Gather each line of the entries below that includes "this".

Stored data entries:
START
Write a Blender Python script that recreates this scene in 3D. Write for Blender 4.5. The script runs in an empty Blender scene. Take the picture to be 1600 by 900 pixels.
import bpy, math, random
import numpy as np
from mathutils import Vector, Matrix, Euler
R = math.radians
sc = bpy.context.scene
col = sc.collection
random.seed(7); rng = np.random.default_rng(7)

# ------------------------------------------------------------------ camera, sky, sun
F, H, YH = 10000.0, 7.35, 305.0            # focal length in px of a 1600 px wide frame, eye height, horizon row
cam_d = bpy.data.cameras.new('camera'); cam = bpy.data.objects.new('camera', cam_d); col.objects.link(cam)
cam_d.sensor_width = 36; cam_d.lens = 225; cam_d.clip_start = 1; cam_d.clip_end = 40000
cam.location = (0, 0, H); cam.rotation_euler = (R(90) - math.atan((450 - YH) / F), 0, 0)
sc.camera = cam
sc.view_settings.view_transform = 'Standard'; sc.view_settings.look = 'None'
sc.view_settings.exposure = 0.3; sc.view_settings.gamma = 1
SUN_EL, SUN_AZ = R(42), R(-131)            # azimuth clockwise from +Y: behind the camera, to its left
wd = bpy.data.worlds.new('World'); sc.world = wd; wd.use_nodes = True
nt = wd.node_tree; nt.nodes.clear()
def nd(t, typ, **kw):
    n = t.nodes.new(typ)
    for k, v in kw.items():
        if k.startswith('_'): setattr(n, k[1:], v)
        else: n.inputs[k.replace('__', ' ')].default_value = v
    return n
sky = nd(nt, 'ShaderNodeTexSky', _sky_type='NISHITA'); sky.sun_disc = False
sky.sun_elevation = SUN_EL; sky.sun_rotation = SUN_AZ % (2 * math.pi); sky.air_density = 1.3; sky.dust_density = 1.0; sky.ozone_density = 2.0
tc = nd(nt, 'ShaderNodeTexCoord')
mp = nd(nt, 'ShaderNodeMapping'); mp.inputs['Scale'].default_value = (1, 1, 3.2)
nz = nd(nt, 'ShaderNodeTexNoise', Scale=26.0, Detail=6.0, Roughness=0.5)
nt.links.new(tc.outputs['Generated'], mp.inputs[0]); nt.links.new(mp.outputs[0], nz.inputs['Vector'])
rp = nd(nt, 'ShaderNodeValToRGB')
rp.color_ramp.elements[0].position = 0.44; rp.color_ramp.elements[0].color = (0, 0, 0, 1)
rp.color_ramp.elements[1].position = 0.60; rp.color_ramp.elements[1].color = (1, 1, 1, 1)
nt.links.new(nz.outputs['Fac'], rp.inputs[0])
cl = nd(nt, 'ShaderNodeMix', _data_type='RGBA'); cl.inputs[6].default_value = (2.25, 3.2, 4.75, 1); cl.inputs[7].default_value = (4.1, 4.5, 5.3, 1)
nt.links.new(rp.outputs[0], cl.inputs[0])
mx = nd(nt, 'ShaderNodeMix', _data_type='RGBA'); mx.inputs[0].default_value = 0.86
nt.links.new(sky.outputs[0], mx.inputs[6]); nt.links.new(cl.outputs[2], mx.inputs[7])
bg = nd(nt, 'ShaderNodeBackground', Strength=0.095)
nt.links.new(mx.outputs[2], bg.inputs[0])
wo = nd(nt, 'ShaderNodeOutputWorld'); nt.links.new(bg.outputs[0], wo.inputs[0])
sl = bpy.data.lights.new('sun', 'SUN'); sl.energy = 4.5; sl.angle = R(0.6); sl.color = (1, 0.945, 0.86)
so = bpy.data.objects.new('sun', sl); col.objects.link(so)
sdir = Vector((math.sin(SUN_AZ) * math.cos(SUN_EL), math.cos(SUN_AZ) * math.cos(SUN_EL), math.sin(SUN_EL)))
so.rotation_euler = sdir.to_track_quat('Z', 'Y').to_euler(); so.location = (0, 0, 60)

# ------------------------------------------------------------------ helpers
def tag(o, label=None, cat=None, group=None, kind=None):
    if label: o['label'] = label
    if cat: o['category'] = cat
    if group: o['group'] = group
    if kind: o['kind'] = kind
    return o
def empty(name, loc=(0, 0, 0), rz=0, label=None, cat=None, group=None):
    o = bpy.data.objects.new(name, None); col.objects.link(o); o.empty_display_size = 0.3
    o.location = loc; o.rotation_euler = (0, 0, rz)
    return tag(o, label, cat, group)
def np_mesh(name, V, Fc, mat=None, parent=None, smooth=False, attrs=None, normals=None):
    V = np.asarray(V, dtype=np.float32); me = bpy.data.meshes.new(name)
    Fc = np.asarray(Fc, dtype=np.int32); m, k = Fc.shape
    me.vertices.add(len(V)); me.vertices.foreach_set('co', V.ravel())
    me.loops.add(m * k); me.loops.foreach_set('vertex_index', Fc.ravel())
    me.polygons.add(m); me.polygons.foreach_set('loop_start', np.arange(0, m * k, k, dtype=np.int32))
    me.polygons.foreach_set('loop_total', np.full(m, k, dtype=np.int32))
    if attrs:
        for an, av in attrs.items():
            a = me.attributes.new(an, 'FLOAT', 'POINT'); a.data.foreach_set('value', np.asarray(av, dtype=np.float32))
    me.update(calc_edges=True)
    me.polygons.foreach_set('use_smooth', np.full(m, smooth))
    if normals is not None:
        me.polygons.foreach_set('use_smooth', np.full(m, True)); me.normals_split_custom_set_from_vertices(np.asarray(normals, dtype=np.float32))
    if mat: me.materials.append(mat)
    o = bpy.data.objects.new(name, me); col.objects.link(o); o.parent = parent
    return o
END
START
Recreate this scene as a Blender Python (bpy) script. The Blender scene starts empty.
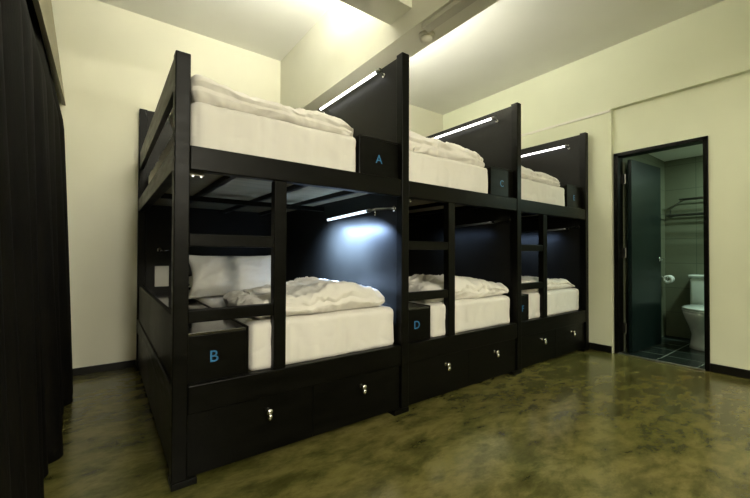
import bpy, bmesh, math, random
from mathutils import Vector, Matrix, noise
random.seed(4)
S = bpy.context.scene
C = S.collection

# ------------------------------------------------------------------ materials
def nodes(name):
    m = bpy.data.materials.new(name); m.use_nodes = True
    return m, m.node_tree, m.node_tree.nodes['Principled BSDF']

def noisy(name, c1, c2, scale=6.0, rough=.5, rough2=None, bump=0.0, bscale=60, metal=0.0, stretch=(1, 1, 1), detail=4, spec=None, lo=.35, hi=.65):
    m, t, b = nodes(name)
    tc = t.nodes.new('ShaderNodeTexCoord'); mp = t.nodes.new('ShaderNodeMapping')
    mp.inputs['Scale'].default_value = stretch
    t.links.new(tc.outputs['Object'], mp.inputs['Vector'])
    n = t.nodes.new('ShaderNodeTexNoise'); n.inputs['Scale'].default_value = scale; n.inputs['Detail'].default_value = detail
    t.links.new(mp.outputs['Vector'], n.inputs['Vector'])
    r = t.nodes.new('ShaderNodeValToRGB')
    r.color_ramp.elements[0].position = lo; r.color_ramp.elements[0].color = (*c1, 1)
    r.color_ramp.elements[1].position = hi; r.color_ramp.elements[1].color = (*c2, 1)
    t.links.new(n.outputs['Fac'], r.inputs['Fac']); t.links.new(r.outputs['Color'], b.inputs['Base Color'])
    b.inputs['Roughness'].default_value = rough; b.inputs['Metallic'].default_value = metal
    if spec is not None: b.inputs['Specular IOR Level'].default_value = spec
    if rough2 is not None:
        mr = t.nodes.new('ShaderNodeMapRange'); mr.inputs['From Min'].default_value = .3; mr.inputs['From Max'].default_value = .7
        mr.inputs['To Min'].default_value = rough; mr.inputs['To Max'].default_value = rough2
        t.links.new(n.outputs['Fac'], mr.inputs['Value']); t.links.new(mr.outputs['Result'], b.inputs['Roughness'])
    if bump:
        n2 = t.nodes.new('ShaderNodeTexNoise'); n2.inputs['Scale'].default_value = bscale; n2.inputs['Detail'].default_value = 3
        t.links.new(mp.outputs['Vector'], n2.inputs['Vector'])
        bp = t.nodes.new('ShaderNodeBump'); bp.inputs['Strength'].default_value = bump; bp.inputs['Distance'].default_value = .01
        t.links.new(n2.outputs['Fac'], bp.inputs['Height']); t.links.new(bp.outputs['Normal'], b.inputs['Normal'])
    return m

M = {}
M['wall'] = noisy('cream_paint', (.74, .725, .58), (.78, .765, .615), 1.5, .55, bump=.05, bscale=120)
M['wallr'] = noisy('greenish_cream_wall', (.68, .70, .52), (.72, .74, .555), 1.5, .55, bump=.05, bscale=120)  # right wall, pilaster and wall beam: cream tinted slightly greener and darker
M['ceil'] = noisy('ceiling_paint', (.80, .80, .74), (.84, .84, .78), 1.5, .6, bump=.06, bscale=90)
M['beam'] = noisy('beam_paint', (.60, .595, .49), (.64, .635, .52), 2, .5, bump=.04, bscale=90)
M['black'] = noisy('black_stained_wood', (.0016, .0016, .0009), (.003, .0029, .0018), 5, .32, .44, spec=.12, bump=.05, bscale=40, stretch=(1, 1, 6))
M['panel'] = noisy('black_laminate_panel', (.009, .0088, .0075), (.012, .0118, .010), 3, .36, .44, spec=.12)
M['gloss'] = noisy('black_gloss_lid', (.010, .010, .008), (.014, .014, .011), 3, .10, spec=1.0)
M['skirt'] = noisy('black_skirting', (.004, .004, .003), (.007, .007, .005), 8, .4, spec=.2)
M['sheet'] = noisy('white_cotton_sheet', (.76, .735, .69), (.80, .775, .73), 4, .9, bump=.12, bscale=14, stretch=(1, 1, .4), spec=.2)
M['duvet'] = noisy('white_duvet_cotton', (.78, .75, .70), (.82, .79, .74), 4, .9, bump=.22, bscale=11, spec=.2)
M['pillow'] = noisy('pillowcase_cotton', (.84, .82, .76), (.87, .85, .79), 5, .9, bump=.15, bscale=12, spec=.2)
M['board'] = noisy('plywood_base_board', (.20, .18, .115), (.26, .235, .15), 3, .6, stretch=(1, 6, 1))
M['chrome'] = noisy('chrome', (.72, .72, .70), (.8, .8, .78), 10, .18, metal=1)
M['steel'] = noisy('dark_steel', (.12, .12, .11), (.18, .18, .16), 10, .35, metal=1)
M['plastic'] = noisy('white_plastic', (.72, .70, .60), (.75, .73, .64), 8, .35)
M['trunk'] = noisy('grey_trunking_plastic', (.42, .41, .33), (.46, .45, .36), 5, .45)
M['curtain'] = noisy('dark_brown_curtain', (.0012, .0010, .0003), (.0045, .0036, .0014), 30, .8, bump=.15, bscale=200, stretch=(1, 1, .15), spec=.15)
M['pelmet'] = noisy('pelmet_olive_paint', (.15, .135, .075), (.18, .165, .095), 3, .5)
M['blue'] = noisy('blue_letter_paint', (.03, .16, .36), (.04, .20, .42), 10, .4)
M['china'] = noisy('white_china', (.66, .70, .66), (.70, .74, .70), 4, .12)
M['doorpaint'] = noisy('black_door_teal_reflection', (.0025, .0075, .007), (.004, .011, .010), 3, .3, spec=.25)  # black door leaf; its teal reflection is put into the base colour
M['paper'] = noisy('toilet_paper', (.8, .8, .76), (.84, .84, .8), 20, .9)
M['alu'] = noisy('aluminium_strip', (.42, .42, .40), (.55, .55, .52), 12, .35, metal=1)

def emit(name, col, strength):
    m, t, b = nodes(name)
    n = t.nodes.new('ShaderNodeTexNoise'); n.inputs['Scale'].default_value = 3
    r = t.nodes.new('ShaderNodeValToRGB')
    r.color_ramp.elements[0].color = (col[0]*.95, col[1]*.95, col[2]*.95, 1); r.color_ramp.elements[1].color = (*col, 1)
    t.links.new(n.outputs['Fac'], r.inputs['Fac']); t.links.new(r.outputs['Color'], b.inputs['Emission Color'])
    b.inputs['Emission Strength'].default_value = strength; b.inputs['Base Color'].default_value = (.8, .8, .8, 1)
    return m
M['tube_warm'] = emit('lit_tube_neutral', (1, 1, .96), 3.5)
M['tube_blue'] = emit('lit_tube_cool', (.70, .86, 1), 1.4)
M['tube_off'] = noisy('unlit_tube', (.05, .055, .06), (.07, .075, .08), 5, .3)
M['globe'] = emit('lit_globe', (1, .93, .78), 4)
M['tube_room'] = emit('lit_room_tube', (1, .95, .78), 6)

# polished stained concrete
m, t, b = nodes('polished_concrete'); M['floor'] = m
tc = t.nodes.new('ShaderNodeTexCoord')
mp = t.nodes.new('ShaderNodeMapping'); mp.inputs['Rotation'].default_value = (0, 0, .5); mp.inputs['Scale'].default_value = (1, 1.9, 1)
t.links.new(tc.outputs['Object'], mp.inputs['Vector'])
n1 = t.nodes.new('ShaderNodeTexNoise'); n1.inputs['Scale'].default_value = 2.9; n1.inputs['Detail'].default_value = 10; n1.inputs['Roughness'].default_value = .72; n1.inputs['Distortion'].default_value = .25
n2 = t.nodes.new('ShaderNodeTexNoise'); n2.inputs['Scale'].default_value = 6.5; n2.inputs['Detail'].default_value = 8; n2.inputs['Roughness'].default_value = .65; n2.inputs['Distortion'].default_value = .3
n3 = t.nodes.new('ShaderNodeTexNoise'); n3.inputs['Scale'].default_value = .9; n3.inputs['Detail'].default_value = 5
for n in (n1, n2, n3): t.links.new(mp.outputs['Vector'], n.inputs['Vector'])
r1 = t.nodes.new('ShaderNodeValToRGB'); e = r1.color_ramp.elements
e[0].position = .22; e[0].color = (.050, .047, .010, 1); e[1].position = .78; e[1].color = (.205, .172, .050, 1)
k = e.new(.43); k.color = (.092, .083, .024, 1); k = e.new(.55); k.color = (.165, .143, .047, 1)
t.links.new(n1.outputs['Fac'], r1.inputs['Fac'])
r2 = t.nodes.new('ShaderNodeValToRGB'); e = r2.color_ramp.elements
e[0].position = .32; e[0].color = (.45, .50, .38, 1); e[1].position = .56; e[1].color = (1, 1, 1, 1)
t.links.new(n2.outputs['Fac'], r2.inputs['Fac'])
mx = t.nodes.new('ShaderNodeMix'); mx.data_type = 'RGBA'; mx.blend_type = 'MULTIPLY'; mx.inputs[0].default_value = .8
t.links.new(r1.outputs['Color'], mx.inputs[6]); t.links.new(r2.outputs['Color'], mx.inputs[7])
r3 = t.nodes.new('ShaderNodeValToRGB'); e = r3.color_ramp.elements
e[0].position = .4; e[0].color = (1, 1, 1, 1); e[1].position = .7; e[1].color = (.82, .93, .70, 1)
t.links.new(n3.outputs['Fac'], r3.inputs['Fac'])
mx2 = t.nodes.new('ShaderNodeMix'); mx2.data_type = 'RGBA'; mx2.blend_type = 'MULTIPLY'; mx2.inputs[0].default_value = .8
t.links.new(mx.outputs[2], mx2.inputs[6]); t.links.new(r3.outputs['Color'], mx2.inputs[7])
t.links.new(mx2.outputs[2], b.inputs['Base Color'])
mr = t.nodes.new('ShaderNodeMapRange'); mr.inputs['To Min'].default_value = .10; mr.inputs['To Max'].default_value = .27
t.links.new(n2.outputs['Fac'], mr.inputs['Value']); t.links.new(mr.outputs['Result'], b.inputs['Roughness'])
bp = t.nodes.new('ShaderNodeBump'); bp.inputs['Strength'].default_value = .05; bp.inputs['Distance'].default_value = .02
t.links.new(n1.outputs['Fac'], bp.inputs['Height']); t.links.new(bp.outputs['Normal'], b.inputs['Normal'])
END
- [In response]:
Write a Blender Python script that recreates this scene in 3D. Write for Blender 4.5. The script runs in an empty Blender scene. Take the picture to be 1600 by 900 pixels.
Recreate this scene as a Blender Python (bpy) script. The Blender scene starts empty.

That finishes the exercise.